We know, beyond doubt, that we are an incredibly fortunate quartet, and we are the first to call it out check ourselves when we feel like things are tough. We are together. We are here. We are safe and warm and healthy and fed. We have electricity, and water, and the technology that we need to work and learn(and watch the aforementioned Rosehaven). My partner and I are both still employed, and we are supported as coworkers and working parents by our wonderful workplaces and our incredible colleagues, and by our family and friends around the globe, as we all collectively navigate the 'new normal' collectively and do our best to evolve and progress and continue.

But things certainly do not look or feel the same. Try as we have, we have not been able to recreate the solidity of the old bookends, in any new shape or form. We are constantly reaching for a structure that doesn't exist and failing miserably to recreate a new one that works. We are trying to be all the things to each other, at the same time as being all the things we used to be in the workplace, as well as trying to find a sense of calm and reason. 

Some days it works. Some days it doesn't. Some mornings start with optimism and end up in a crumpled heap by noon. One morning recently, the day had already been so intense I lost my cool and felt an overwhelming need to return to bed - and it was only 8:05am. Some days, we help our daughter tick off all the remote learning tasks, we 'eat' playdough creations at the backyard cubby cafe, get a load of dishes done, and get all our deliverables out the door. 

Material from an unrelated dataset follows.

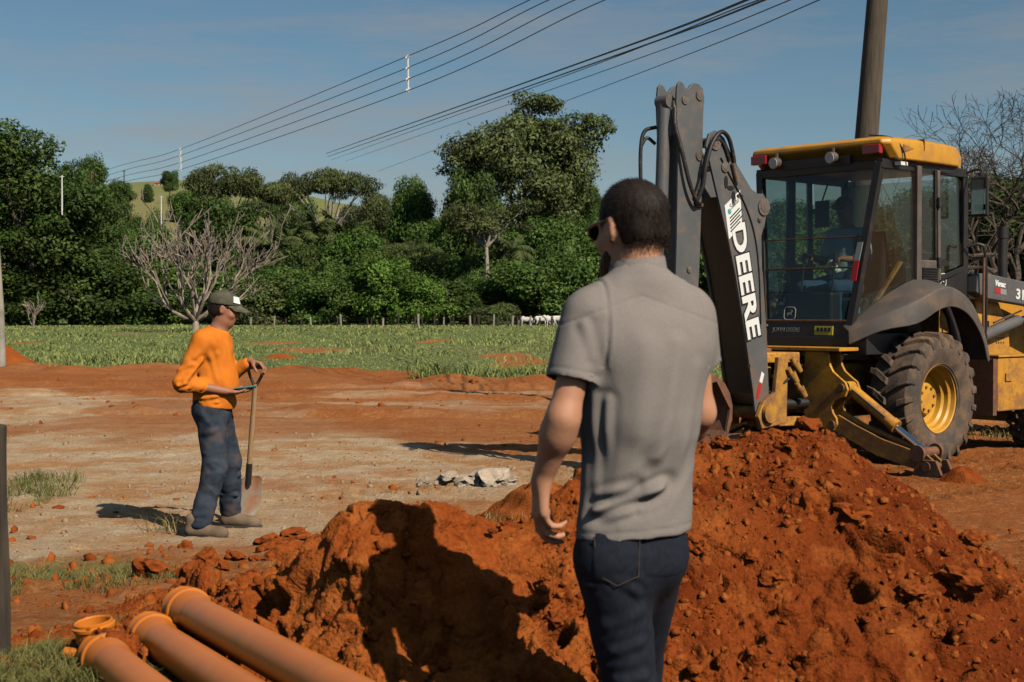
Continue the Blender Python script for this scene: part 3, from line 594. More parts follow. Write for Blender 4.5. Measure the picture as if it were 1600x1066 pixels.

Other days, the kids bust in on every phone and video call, we make mistakes because we are tired, and we lose our tempers because the weight of everything and nothing all at once is suddenly too heavy. We fail to see actual sunlight or make it out for a permitted hour of exercise, we experience sensory overload and retreat into our headphones for large portions of the day, and we eat breakfast for dinner while wearing the same clothes as yesterday. 

In February, looking back on a successful week involved getting things ticked off at work and kicking goals; getting the kids to and from school and daycare; progressing something or another on our personal lists that we had set out to achieve - as well as brushing our hair, and interacting with other humans in a face-to-face capacity, each and every day. 

Now, success is making it through another 'week' and keeping it together as best we can. It's about surviving or thriving, depending on the day of the week or the minute of the day. It's about doing as many things as we can, the best we can, and not always doing the best at all the things. 

It's about managing energy over time, necessity over desire, and valuing long term outcomes over immediate outputs and gains. It's about trying our hardest, yet trying not to be too hard on ourselves when our hardest isn't enough. It's about supporting ourselves and our friends and families and our colleagues, and being overwhelmed with gratitude when the support comes flowing back. 

And as for the picture, well, sometimes it's about letting the kids lay every book in the house up and down the hallway to create an imaginary library so you can get through a Zoom call in relative peace. Because even without the 'bookends' of before, the stories of now just keep on coming. 

Wherever you are, however you are getting through it - keep going! We're getting there!